Deep multi-attribute spatial–temporal graph convolutional recurrent neural network-based multivariable spatial–temporal information fusion for short-term probabilistic forecast of multi-site photovoltaic power

Accurate solar photovoltaic (PV) power forecast is crucial to accommodating large-scale PV power into the electricity grid and realizing carbon neutrality. Current researches mainly focus on using temporal information in the historical PV power data for forecast. The spatial information in adjacent PV stations is often neglected. Meanwhile, multivariable historical information and future clear-sky physical prior knowledge are also often neglected in PV forecast. Aiming to solve above problems, this paper proposes a novel PV forecast method from the perspective of multivariable spatial–temporal information fusion for the first time.

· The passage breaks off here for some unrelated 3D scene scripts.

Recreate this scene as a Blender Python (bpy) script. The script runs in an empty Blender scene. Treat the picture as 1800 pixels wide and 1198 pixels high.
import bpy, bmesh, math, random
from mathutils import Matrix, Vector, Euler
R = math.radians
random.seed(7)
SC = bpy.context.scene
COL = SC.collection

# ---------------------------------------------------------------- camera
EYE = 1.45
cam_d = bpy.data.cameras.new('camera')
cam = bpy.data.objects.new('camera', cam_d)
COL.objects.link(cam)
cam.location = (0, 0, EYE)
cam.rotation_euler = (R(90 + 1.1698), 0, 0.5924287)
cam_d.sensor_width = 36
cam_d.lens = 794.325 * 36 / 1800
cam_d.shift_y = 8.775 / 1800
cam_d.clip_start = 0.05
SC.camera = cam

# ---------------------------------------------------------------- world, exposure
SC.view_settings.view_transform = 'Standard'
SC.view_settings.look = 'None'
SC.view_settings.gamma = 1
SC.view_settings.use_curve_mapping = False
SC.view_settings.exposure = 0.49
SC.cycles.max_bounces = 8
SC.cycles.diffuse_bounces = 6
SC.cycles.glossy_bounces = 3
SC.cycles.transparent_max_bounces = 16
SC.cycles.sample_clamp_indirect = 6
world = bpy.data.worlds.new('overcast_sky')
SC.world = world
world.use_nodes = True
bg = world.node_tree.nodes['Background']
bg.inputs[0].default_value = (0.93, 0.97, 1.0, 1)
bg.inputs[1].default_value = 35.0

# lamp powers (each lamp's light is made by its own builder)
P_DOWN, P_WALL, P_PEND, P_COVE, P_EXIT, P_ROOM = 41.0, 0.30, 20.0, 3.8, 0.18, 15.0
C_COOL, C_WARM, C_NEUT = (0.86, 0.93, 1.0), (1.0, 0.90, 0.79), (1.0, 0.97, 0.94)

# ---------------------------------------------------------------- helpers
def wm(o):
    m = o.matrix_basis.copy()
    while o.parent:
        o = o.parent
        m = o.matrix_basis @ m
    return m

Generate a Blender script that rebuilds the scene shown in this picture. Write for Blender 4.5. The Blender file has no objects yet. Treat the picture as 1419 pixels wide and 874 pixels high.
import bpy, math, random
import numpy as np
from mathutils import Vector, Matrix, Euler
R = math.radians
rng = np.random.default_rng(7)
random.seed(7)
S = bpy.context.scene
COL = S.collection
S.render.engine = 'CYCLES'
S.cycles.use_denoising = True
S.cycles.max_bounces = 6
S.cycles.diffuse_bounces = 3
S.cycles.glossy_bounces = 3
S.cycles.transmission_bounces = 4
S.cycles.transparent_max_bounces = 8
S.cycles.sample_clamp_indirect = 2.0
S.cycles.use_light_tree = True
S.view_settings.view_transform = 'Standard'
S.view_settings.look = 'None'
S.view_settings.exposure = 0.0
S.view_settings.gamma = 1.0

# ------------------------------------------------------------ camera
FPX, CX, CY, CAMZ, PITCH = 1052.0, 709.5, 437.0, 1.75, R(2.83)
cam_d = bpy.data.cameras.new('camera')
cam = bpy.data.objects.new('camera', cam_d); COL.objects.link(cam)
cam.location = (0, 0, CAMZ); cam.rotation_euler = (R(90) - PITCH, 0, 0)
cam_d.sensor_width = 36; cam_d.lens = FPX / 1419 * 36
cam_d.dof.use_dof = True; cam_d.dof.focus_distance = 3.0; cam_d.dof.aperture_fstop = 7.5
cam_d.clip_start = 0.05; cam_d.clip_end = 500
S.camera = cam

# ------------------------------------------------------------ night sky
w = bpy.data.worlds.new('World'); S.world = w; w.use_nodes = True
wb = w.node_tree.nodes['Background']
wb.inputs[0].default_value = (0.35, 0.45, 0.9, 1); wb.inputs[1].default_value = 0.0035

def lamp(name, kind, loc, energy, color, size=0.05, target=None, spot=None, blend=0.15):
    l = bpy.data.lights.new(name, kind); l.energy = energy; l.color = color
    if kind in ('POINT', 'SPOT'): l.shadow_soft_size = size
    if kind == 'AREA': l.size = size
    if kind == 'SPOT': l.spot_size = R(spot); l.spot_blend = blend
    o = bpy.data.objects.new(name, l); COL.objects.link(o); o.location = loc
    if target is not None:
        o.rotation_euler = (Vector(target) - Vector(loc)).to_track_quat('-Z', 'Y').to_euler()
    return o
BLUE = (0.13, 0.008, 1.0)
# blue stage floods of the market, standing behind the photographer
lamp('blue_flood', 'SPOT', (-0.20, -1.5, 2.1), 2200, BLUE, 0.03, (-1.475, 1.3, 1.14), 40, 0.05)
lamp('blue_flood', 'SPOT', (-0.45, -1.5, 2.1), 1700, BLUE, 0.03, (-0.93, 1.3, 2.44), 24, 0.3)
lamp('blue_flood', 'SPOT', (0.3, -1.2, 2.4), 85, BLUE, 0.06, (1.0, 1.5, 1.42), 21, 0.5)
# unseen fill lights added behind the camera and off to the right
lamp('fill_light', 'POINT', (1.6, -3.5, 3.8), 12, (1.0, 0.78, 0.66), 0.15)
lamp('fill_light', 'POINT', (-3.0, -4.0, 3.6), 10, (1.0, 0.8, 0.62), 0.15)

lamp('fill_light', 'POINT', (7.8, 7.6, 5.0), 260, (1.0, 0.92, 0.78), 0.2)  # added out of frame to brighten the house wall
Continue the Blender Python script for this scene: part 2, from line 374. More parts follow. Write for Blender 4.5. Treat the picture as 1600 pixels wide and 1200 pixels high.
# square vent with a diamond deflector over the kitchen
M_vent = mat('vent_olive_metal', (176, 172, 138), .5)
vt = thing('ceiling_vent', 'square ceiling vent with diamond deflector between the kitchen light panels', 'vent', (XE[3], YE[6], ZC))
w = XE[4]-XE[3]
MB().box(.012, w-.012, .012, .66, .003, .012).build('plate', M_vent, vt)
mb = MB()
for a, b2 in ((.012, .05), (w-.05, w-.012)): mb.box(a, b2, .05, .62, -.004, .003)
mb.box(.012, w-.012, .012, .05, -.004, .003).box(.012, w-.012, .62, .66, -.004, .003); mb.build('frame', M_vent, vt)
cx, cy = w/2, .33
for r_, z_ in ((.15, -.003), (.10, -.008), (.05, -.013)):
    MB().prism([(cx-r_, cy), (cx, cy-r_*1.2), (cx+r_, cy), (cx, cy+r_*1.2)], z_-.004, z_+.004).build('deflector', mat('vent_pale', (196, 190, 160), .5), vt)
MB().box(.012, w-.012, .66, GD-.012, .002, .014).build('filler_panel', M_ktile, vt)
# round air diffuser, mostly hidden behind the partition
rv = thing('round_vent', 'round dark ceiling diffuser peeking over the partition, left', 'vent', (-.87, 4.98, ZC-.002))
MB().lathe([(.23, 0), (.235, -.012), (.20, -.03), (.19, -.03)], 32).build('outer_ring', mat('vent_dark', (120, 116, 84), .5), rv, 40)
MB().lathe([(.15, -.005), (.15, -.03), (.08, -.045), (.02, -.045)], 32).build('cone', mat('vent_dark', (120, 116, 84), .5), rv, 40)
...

Physical analysis of PV power is used to for verifying the feasibility of multivariable spatial–temporal forecast. Multi-attribute spatial information including PV power, Global Horizontal Irradiation (GHI), temperature, historical clear-sky GHI and future clear-sky physical prior knowledge from the spatially adjacent PV stations are first used in PV forecast. Transfer entropy are innovatively introduced to verify the information gain of adding multi-attribute spatial information from the viewpoint of information theory for the first time. A novel method called Deep Multi-Attribute Spatial-Temporal Graph Convolutional Recurrent Neural Network (DMA-STGCRNN) is proposed to realize multi-site PV power forecast, where multi-attribute spatial graph is first proposed to extract the multi-attribute spatial information in PV forecast. Kernel Density Estimation (KDE) is used to give probabilistic confidence interval of PV power. Experiments in two-year (2021–2022) PV power generation data from 11 provinces of Belgium verify that the proposed DMA-STGCRNN method significantly outperforms conventional spatial–temporal single-variable forecast methods and 10 temporal forecast methods.